▶ **Scene modeling code data**:
>> BEGIN

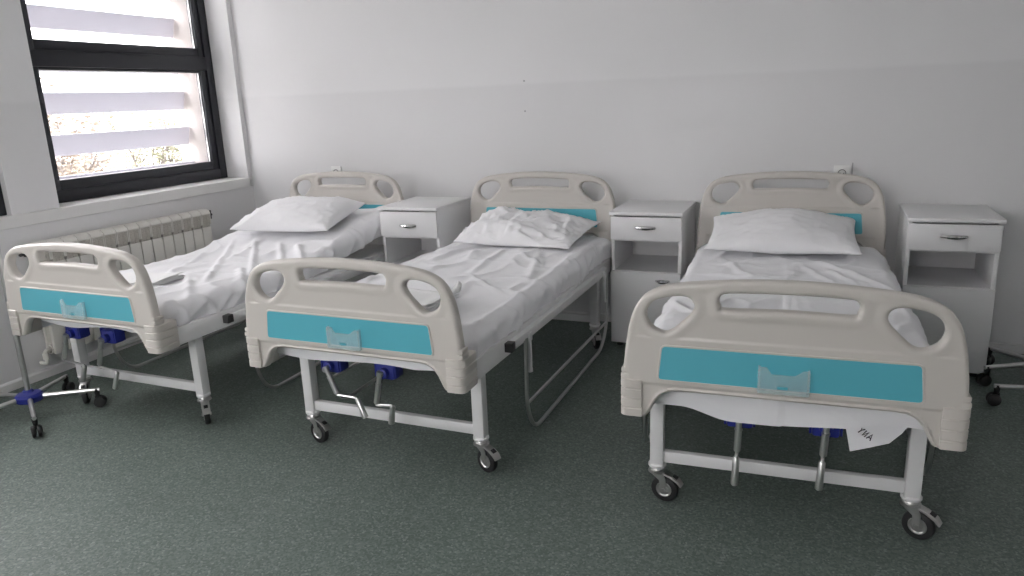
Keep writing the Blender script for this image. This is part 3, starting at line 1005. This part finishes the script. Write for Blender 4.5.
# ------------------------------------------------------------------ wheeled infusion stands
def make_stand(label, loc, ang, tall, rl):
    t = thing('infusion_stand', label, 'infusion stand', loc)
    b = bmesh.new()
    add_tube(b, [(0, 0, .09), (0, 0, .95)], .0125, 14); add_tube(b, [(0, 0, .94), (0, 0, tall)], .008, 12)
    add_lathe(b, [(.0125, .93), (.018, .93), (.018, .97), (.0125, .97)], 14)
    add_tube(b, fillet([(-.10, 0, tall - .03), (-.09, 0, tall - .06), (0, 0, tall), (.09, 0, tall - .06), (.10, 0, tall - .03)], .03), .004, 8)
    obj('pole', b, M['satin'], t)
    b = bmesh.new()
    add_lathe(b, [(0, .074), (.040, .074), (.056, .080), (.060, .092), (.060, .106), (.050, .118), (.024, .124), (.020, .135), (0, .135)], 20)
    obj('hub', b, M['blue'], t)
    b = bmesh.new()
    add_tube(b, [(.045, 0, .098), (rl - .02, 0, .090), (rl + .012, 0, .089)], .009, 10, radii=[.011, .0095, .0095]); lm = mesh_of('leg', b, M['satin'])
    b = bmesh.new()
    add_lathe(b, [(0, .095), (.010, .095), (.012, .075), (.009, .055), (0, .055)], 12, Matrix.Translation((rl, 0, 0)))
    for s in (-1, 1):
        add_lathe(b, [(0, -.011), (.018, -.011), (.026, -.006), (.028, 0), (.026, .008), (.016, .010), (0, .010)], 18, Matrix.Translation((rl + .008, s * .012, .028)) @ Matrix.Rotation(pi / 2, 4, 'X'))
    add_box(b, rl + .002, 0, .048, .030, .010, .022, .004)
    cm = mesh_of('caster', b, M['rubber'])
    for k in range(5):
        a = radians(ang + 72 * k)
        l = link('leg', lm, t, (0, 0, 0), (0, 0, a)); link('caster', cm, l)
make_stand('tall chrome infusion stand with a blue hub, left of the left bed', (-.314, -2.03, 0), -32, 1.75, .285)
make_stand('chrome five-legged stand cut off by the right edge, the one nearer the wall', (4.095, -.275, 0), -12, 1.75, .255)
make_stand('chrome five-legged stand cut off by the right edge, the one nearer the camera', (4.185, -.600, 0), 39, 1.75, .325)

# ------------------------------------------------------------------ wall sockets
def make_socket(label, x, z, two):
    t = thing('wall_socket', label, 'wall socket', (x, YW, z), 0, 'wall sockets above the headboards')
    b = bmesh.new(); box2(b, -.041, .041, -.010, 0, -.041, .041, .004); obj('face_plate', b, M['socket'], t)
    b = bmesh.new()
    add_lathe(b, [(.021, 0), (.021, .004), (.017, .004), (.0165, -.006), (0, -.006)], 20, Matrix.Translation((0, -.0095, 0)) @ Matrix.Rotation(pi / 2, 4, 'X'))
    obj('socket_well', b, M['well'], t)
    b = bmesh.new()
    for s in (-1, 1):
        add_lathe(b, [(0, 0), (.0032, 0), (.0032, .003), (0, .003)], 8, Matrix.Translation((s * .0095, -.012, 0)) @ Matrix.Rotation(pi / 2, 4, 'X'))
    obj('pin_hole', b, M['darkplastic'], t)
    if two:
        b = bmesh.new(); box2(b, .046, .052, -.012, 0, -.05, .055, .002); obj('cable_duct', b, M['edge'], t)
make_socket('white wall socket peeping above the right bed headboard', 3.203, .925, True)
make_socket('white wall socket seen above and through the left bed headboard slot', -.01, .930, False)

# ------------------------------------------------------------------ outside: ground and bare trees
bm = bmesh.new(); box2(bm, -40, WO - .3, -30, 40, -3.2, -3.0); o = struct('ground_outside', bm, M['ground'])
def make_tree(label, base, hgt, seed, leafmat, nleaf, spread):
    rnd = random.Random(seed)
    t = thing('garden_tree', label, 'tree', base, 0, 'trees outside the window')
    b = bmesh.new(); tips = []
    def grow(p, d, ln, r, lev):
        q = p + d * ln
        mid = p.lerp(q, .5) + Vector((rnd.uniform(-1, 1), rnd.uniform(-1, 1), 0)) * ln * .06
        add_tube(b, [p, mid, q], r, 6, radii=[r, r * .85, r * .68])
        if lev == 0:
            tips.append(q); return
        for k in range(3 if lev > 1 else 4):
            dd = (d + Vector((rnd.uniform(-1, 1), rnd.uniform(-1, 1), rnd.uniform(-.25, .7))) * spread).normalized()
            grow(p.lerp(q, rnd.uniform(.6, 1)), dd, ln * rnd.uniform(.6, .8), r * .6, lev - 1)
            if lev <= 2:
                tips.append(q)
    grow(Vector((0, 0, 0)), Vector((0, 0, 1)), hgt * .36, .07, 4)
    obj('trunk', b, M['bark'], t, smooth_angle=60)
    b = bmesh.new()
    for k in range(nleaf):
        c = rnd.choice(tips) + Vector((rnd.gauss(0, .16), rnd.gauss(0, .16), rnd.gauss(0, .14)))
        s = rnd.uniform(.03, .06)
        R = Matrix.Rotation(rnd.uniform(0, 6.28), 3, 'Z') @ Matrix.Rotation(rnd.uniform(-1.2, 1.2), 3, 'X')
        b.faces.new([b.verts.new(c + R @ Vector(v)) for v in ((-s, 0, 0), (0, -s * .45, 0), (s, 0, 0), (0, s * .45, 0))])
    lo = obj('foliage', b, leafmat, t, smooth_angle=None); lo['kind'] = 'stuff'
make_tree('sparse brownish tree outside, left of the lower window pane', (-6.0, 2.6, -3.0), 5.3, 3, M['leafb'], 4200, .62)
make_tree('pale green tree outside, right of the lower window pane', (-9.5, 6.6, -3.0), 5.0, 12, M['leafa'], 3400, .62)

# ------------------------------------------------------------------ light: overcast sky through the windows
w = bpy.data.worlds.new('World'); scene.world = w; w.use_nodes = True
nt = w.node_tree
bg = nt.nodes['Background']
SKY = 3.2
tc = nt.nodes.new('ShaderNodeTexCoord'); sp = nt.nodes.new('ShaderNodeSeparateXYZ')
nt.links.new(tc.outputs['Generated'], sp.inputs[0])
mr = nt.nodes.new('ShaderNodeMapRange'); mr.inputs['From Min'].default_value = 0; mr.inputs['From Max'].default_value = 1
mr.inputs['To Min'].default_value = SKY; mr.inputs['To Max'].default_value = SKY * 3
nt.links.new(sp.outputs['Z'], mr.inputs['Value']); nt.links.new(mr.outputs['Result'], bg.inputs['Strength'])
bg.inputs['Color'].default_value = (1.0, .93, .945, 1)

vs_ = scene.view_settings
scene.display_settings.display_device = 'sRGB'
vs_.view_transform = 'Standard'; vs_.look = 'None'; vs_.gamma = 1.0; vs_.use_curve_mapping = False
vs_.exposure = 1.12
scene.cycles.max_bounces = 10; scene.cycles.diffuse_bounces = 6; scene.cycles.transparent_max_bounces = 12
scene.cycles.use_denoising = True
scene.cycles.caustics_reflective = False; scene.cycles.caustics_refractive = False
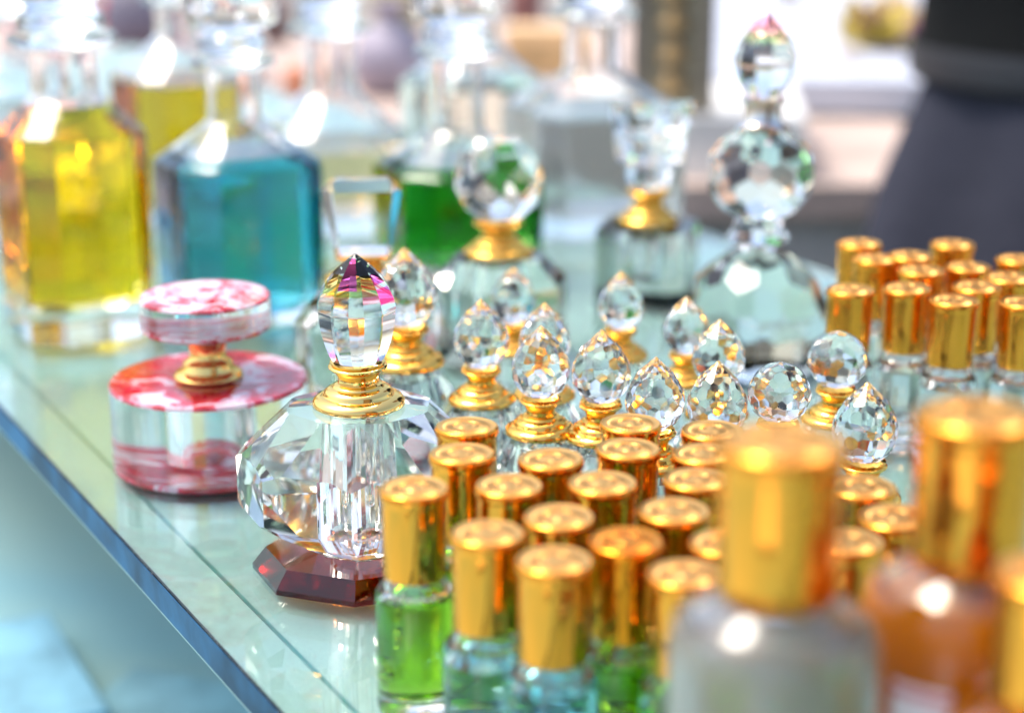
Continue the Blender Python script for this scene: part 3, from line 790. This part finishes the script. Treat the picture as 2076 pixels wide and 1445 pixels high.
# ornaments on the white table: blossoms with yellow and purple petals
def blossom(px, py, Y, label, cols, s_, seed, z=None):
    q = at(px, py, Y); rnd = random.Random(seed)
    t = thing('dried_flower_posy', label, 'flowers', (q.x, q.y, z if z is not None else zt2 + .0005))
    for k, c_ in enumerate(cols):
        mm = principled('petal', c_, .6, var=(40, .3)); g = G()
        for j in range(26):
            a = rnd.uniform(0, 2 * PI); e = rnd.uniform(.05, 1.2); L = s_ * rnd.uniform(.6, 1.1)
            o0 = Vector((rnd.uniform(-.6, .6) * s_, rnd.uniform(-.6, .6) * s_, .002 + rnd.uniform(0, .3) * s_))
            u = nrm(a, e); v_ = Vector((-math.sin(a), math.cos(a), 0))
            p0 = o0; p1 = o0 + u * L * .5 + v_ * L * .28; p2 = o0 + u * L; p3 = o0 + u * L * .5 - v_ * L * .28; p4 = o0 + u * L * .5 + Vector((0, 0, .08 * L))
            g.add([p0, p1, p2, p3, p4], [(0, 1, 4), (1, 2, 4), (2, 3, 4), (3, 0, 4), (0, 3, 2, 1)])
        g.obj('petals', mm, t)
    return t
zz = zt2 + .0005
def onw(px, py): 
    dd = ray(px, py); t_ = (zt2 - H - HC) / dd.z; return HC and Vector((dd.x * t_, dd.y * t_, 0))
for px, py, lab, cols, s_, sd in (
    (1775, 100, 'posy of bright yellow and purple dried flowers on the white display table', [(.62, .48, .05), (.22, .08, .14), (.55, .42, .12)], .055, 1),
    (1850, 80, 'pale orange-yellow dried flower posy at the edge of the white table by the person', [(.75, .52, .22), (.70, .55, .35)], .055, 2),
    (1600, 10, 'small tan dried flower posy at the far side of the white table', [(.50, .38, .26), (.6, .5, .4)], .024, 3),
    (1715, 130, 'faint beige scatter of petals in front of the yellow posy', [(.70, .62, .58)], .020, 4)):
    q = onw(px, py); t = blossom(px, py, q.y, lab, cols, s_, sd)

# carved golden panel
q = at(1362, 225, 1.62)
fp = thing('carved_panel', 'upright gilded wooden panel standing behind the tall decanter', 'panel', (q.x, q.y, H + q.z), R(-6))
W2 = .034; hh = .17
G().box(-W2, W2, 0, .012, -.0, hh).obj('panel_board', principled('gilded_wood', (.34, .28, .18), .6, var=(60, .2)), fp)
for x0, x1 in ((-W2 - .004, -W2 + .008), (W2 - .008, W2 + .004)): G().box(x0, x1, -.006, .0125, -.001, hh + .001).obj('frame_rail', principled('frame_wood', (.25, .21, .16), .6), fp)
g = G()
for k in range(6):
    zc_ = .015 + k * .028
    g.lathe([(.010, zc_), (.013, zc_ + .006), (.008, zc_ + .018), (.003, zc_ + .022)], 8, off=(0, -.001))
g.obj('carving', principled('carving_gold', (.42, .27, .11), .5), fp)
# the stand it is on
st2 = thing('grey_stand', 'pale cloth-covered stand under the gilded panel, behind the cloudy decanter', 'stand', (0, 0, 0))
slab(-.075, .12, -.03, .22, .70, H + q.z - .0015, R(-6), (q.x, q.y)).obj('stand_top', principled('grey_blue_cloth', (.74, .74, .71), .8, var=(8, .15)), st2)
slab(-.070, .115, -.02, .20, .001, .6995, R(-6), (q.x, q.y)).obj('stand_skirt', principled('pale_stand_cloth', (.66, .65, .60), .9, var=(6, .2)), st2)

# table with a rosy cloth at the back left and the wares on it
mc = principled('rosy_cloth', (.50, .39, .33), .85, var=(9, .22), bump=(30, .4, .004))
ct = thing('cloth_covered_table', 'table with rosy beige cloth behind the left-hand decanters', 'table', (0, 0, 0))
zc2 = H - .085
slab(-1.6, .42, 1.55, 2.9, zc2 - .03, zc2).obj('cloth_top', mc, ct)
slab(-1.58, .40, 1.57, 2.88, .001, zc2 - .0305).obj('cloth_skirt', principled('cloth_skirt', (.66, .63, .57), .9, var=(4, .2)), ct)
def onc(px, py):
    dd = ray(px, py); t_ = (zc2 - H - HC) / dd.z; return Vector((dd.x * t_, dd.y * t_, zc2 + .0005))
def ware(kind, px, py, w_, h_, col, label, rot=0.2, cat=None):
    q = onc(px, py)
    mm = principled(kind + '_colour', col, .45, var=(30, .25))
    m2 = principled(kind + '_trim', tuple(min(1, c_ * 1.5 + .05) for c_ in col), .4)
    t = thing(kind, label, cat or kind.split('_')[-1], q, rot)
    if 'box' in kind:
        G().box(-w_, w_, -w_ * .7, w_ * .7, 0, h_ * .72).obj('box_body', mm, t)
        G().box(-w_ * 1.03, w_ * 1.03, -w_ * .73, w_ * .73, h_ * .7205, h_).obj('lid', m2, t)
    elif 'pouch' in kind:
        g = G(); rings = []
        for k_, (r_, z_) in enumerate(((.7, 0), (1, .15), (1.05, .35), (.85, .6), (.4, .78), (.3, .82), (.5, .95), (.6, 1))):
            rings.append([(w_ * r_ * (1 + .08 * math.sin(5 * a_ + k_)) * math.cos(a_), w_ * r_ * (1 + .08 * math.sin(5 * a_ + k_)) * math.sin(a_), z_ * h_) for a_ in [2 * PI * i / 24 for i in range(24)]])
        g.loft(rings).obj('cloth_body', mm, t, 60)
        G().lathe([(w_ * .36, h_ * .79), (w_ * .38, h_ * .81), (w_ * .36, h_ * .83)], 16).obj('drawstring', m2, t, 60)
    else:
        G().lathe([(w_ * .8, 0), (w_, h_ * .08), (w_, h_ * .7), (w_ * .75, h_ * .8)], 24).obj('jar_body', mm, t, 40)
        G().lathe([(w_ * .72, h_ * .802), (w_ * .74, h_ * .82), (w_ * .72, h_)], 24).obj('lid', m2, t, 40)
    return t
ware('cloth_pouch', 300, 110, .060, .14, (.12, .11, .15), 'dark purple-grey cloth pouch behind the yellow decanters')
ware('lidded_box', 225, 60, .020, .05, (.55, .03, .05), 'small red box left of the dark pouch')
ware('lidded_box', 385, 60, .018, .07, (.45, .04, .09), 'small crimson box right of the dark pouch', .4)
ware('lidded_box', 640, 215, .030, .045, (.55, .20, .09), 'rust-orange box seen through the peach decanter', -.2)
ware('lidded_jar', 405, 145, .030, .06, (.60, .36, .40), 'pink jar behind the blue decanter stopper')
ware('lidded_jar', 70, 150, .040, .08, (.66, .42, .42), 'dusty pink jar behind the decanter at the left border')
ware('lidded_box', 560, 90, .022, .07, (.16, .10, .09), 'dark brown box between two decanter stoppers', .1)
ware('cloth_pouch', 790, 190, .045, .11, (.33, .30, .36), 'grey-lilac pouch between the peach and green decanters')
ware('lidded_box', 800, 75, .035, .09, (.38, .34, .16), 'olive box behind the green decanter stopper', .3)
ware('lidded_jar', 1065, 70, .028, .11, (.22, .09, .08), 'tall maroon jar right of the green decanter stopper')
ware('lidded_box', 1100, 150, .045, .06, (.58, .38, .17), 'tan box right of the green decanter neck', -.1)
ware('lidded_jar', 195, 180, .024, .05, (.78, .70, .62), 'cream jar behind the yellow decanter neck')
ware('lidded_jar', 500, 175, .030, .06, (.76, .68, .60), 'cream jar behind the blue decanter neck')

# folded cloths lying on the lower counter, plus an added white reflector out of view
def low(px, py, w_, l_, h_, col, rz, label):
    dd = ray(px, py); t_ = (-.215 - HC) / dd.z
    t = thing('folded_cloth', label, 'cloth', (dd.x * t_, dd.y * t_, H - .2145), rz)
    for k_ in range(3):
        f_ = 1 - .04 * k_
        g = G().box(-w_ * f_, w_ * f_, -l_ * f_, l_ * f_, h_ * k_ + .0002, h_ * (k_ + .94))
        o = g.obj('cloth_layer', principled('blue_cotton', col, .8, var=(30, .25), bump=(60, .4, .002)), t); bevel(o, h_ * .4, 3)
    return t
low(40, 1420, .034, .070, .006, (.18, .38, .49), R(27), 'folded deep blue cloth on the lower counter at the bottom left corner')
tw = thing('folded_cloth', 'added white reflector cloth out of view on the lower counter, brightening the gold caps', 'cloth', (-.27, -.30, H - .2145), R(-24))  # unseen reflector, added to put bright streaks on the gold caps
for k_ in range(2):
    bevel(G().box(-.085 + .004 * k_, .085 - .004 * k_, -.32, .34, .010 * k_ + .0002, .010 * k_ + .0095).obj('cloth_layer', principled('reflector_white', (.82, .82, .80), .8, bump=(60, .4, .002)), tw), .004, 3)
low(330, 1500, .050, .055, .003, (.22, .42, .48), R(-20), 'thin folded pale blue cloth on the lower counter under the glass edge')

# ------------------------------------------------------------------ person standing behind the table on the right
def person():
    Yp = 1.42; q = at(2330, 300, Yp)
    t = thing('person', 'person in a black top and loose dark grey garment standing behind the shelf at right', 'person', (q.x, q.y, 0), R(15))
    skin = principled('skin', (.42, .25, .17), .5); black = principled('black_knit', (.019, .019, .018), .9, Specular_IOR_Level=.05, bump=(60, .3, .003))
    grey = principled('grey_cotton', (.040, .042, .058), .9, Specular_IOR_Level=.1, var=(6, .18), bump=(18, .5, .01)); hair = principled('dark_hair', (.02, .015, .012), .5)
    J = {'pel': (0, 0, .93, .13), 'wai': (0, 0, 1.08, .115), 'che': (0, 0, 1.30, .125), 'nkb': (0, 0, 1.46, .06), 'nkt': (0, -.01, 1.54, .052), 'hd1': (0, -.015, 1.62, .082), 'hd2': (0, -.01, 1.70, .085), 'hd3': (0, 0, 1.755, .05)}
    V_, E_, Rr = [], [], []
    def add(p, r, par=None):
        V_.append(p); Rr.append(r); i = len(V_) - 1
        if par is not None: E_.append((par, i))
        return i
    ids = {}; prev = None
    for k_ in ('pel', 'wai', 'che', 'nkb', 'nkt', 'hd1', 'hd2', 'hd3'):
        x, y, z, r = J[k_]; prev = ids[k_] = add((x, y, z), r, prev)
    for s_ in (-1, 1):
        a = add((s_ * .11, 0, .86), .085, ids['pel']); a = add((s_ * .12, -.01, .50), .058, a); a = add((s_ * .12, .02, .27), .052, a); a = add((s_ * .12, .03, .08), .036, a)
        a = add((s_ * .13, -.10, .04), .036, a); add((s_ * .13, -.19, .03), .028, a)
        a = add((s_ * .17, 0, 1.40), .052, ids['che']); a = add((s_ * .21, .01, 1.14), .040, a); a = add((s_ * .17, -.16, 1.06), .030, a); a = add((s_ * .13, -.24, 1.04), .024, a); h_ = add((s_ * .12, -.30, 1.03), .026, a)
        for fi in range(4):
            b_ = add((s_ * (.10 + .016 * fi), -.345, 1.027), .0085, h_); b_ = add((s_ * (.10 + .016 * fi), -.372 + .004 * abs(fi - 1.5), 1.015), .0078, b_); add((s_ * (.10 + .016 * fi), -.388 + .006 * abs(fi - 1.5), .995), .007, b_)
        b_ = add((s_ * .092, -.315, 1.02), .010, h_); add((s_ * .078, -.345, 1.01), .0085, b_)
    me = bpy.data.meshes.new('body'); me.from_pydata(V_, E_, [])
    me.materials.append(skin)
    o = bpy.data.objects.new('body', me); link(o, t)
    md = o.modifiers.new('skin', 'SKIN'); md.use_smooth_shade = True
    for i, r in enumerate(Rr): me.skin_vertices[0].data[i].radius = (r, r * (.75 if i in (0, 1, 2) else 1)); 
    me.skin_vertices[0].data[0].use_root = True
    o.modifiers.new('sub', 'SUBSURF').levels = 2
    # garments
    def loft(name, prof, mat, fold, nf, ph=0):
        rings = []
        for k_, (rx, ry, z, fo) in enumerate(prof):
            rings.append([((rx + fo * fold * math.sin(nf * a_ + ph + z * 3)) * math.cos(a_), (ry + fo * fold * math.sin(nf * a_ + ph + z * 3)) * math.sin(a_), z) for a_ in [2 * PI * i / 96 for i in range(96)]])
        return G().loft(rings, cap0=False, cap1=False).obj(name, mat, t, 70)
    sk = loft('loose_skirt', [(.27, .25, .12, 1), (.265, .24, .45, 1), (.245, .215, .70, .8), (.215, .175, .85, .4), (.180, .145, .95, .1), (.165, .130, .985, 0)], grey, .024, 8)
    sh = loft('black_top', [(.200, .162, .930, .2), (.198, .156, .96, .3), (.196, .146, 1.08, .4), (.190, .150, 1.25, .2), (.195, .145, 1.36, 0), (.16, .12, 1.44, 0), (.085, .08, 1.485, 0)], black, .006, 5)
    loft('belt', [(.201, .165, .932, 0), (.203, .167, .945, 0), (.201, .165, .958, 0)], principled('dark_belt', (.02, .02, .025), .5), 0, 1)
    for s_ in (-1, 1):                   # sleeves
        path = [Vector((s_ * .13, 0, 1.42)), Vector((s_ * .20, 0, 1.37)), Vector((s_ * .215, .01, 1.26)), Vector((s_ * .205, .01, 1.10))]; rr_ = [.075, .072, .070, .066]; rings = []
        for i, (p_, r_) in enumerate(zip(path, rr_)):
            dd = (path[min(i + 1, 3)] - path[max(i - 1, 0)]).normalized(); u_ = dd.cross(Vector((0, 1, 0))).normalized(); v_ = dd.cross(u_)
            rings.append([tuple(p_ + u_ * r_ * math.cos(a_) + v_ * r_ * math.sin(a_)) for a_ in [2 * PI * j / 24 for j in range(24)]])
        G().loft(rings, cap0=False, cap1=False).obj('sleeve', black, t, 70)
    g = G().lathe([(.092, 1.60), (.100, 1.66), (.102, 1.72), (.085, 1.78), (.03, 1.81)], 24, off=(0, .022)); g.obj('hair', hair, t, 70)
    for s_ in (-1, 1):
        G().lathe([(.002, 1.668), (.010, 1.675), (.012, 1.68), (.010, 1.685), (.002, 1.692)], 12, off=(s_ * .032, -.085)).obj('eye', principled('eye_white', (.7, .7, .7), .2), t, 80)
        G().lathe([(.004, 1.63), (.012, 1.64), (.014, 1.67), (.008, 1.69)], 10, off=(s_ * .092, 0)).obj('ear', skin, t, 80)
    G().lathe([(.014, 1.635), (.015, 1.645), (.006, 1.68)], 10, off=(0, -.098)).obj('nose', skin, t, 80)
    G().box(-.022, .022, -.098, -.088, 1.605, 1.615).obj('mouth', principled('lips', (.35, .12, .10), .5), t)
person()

>> END

▶ **Work instructions**: Write out each line exactly as it appears, from the line with "Continue the Blender" up to and including the line with "q = onw(px, py);".

▶ **Exercise answer**:
Continue the Blender Python script for this scene: part 3, from line 790. This part finishes the script. Treat the picture as 2076 pixels wide and 1445 pixels high.
# ornaments on the white table: blossoms with yellow and purple petals
def blossom(px, py, Y, label, cols, s_, seed, z=None):
    q = at(px, py, Y); rnd = random.Random(seed)
    t = thing('dried_flower_posy', label, 'flowers', (q.x, q.y, z if z is not None else zt2 + .0005))
    for k, c_ in enumerate(cols):
        mm = principled('petal', c_, .6, var=(40, .3)); g = G()
        for j in range(26):
            a = rnd.uniform(0, 2 * PI); e = rnd.uniform(.05, 1.2); L = s_ * rnd.uniform(.6, 1.1)
            o0 = Vector((rnd.uniform(-.6, .6) * s_, rnd.uniform(-.6, .6) * s_, .002 + rnd.uniform(0, .3) * s_))
            u = nrm(a, e); v_ = Vector((-math.sin(a), math.cos(a), 0))
            p0 = o0; p1 = o0 + u * L * .5 + v_ * L * .28; p2 = o0 + u * L; p3 = o0 + u * L * .5 - v_ * L * .28; p4 = o0 + u * L * .5 + Vector((0, 0, .08 * L))
            g.add([p0, p1, p2, p3, p4], [(0, 1, 4), (1, 2, 4), (2, 3, 4), (3, 0, 4), (0, 3, 2, 1)])
        g.obj('petals', mm, t)
    return t
zz = zt2 + .0005
def onw(px, py): 
    dd = ray(px, py); t_ = (zt2 - H - HC) / dd.z; return HC and Vector((dd.x * t_, dd.y * t_, 0))
for px, py, lab, cols, s_, sd in (
    (1775, 100, 'posy of bright yellow and purple dried flowers on the white display table', [(.62, .48, .05), (.22, .08, .14), (.55, .42, .12)], .055, 1),
    (1850, 80, 'pale orange-yellow dried flower posy at the edge of the white table by the person', [(.75, .52, .22), (.70, .55, .35)], .055, 2),
    (1600, 10, 'small tan dried flower posy at the far side of the white table', [(.50, .38, .26), (.6, .5, .4)], .024, 3),
    (1715, 130, 'faint beige scatter of petals in front of the yellow posy', [(.70, .62, .58)], .020, 4)):
    q = onw(px, py); t = blossom(px, py, q.y, lab, cols, s_, sd)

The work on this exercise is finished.